One line of research includes a major improvement created by Zhang’s team that has brought about some of the best results that researchers have seen in the laboratory. He developed a method to improve the life of batteries by using high concentrations of salt in a battery’s electrolyte, the liquid that makes electrochemical reactions in a battery possible. Zhang found a way to cut the cost of the new technology significantly. By adding molecules that repel expensive lithium salts in the electrolyte, scientists can steer or direct the salts to just the right location—similar to how a farmer uses sheep dogs to direct and manipulate the location of their sheep. This concentrates the salts where they are most effective, cutting down the amount of material needed.

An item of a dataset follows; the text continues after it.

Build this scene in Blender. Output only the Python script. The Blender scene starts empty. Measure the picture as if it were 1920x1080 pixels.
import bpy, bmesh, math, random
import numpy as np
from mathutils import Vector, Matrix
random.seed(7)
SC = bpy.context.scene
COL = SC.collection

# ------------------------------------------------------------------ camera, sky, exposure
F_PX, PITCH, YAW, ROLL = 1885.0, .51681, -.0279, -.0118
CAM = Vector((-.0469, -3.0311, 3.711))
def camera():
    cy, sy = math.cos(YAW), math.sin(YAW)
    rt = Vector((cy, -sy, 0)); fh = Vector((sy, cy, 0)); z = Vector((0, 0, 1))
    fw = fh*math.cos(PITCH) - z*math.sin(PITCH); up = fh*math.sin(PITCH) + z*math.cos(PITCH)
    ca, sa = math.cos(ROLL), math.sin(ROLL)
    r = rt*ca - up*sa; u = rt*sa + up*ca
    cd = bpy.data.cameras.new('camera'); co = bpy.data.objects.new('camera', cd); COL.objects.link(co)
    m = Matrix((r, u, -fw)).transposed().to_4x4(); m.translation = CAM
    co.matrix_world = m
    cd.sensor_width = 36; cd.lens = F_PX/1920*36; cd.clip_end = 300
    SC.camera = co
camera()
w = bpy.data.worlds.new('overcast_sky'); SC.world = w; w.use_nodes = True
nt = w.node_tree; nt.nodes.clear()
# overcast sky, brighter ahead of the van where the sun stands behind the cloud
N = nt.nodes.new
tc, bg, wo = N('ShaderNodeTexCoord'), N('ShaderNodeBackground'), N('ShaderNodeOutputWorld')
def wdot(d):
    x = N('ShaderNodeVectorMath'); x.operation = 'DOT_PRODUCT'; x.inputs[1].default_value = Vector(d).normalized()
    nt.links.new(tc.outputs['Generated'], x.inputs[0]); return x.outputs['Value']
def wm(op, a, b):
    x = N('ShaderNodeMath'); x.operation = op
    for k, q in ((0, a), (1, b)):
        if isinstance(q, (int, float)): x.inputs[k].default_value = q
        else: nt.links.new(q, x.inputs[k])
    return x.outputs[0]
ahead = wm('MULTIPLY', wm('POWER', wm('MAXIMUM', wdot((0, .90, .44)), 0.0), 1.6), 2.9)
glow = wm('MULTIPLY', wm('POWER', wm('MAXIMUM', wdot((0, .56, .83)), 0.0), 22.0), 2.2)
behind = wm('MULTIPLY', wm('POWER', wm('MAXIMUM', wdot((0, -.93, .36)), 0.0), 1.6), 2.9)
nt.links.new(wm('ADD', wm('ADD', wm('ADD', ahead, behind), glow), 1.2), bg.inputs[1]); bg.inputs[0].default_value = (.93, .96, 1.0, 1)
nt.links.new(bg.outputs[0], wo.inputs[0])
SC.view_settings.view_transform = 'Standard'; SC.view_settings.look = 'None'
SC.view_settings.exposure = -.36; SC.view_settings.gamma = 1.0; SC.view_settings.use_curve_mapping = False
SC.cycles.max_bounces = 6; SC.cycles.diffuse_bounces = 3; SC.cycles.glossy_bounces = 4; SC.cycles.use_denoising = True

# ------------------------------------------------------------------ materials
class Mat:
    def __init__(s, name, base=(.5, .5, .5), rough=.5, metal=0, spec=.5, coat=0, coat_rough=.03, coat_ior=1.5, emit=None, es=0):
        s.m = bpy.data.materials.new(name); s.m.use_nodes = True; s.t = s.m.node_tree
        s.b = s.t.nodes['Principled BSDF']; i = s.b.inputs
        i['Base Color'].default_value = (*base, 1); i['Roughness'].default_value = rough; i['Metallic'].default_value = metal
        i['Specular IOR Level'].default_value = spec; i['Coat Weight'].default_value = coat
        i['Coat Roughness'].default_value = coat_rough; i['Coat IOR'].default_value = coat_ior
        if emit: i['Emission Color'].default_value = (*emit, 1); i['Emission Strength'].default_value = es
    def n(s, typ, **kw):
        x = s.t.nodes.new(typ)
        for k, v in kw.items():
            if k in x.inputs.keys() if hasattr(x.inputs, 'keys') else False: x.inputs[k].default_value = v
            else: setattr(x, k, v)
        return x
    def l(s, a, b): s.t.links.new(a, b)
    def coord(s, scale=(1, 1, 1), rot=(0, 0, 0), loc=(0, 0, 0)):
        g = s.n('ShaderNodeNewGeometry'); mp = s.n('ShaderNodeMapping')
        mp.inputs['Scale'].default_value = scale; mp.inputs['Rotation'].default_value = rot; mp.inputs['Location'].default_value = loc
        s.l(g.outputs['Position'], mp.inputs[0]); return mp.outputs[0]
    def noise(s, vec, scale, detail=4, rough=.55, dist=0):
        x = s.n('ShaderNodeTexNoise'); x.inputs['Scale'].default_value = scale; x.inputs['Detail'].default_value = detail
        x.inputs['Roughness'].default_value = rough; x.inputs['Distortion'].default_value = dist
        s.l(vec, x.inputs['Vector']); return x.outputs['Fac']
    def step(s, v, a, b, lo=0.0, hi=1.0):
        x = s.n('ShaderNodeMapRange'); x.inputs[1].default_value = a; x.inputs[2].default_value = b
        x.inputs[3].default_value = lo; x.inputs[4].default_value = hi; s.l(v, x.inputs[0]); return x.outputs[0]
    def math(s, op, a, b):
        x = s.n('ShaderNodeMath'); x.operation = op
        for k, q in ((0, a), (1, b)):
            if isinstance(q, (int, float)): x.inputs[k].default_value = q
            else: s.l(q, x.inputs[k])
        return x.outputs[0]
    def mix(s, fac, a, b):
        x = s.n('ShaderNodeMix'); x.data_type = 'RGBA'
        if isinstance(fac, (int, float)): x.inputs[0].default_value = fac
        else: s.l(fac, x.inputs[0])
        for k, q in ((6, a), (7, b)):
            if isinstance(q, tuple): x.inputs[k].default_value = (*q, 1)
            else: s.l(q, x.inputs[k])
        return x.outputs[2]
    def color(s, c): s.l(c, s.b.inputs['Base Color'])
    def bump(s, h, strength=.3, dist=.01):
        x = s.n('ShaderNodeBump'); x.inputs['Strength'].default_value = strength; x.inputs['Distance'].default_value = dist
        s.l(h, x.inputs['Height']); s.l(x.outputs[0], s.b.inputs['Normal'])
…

In another effort, the team has developed promising materials to improve a battery component known as the silicon anode to store more energy in the next generation of batteries. A common approach to the anode has been to deposit silicon on top of porous carbon; Zhang’s group has switched the process around by depositing carbon onto porous silicon using a wet chemical approach. This approach has been licensed to Ecellix Inc. for commercial applications.

More broadly, Zhang and technology commercialization manager Allan Tuan developed a program to make it easier for companies to assess new technology developed at PNNL. The program makes newly discovered samples—for instance, a new battery electrolyte—available to companies early on to explore for themselves, at a nominal cost, with a short agreement in hand. This is different than the more common process where a company needs to sign a full licensing agreement before having access to new research.

The new program makes it more likely that the basic research done in PNNL’s laboratories will be explored and possibly commercialized—exactly the type of contribution recognized by today’s award. Zhang’s research has been shared with several companies through this straightforward process. His team uses feedback from industry partners to improve their materials and better address the needs of industry.

“Dr. Zhang stands out for his exceptional contributions to advancing the development of energy storage technology, showcasing his passion and dedication to moving the needle on this and other technological advancements. Dr. Zhang and the larger team at PNNL have also made great strides in supporting technology commercialization—in particular, moving our amazing lab R&D into demonstration, deployment and the marketplace. We celebrate his commitment to excellence in research and technology commercialization and look forward to PNNL’s continued efforts in supporting DOE’s mission to serve the American public,” said Vanessa Z. Chan, DOE chief commercialization officer and director of DOE’s Office of Technology Transitions.

Zhang is part of a cohort of PNNL scientists who have vaulted PNNL into international leadership in battery research. Its scientists are creating new ways to keep batteries working in very hot or cold weather, exploring combinations of materials that could be more effective, and developing new technologies to store renewable energy for the grid. Later this summer, PNNL will formally open the Grid Storage Launchpad, a new facility to create and test technologies to store energy to keep the grid stable and resilient. Zhang and other battery researchers will continue to advance batteries for transportation applications.

Zhang, a Laboratory Fellow at PNNL, has published nearly 400 papers about energy storage and closely related subjects. He has received two R&D 100 awards, a Federal Laboratory Consortium award, and a distinguished achievement award from DOE’s Vehicle Technologies Office. A graduate of Dalian University of Technology in China and the University of Kentucky, he joined PNNL in 2007.